What the task requires: Output exactly the lines from the first line of the records below through the line containing "rad = math.radians", both included, leaving out any pictures.

____ Information shown

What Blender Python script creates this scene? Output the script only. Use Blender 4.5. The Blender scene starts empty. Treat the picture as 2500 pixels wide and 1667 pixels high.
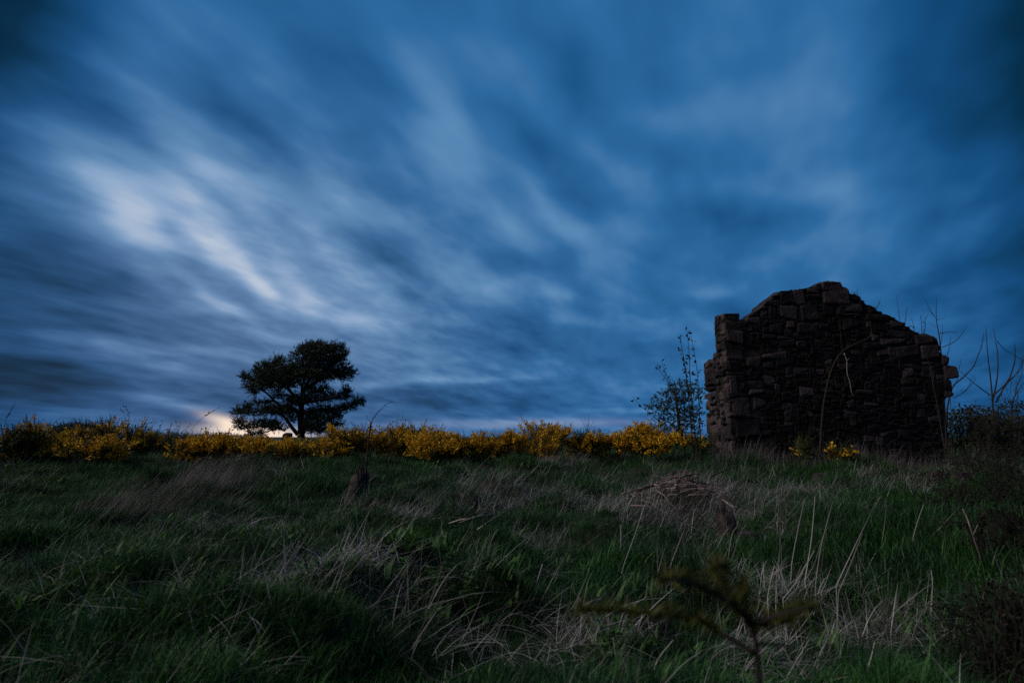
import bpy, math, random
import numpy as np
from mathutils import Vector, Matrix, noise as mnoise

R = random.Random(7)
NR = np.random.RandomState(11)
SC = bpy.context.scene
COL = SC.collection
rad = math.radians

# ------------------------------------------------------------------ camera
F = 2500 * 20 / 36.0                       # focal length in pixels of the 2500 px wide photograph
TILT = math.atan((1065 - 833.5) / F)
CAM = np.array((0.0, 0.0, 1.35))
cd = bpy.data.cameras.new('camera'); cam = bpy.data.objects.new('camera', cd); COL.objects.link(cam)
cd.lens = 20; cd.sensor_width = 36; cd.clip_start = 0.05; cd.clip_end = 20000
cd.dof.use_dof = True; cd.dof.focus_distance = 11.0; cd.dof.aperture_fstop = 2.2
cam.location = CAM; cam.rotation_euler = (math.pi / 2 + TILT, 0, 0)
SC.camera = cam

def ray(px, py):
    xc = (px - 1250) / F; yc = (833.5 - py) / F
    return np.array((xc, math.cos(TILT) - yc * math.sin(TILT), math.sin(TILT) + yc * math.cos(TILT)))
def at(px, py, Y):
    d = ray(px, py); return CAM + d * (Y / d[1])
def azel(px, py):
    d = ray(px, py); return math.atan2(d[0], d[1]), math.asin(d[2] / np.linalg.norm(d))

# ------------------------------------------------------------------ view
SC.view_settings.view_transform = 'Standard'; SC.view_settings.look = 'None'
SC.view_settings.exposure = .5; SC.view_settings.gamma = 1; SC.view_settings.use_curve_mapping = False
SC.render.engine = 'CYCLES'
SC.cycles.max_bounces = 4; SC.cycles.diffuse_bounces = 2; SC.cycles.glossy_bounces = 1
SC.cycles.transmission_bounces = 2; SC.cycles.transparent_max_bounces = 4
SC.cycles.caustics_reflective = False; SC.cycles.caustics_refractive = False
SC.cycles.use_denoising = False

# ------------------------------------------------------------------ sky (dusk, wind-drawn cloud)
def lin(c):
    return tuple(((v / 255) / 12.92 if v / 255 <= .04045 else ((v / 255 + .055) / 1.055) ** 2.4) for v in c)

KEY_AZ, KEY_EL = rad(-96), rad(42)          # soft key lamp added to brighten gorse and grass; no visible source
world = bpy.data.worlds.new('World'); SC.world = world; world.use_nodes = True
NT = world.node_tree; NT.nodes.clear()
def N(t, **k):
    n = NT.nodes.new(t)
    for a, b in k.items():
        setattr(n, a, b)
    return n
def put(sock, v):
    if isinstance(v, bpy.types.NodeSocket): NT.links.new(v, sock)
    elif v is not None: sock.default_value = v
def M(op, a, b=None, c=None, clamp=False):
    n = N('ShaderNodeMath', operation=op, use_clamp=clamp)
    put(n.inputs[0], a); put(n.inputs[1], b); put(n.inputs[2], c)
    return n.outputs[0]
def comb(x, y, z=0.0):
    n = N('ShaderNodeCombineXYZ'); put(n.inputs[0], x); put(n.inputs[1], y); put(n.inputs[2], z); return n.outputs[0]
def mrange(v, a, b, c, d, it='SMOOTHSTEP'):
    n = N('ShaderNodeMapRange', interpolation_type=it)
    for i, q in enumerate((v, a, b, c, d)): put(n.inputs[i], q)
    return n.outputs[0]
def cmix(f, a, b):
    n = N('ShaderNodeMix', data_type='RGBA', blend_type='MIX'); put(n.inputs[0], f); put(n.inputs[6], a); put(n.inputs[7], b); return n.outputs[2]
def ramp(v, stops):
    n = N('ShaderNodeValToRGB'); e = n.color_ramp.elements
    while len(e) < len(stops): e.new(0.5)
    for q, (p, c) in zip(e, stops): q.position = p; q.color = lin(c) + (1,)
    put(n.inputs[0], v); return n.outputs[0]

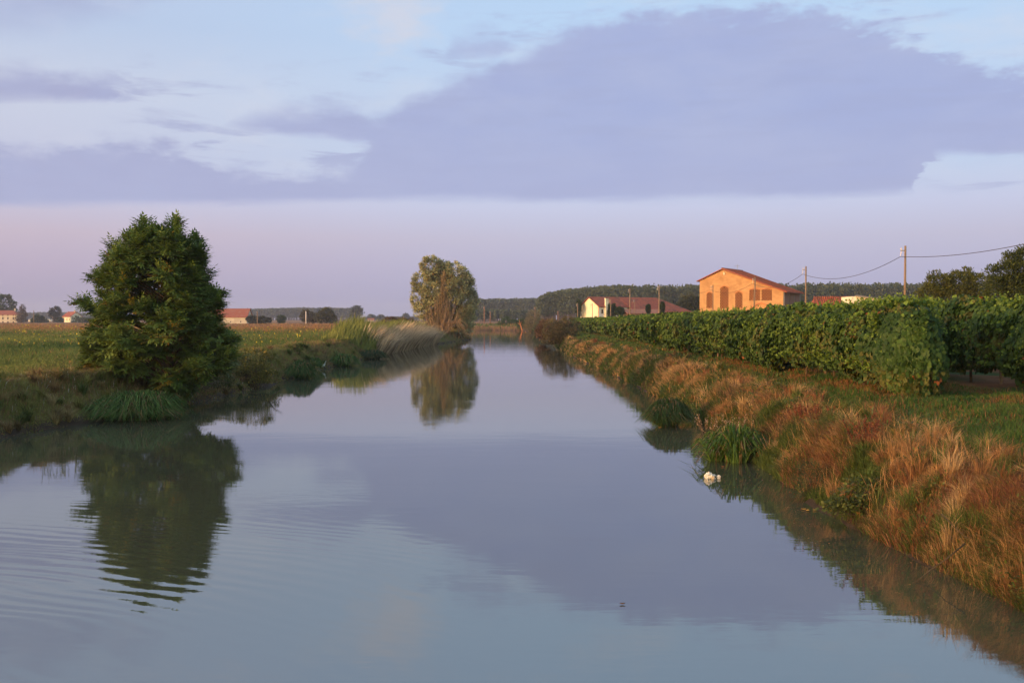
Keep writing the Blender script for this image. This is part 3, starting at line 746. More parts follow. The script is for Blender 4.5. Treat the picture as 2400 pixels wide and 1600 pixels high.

________

Completed exercise:
What Blender Python script creates this scene? Output the script only. Use Blender 4.5. The Blender scene starts empty. Treat the picture as 2500 pixels wide and 1667 pixels high.
import bpy, math, random
import numpy as np
from mathutils import Vector, Matrix, noise as mnoise

R = random.Random(7)
NR = np.random.RandomState(11)
SC = bpy.context.scene
COL = SC.collection
rad = math.radians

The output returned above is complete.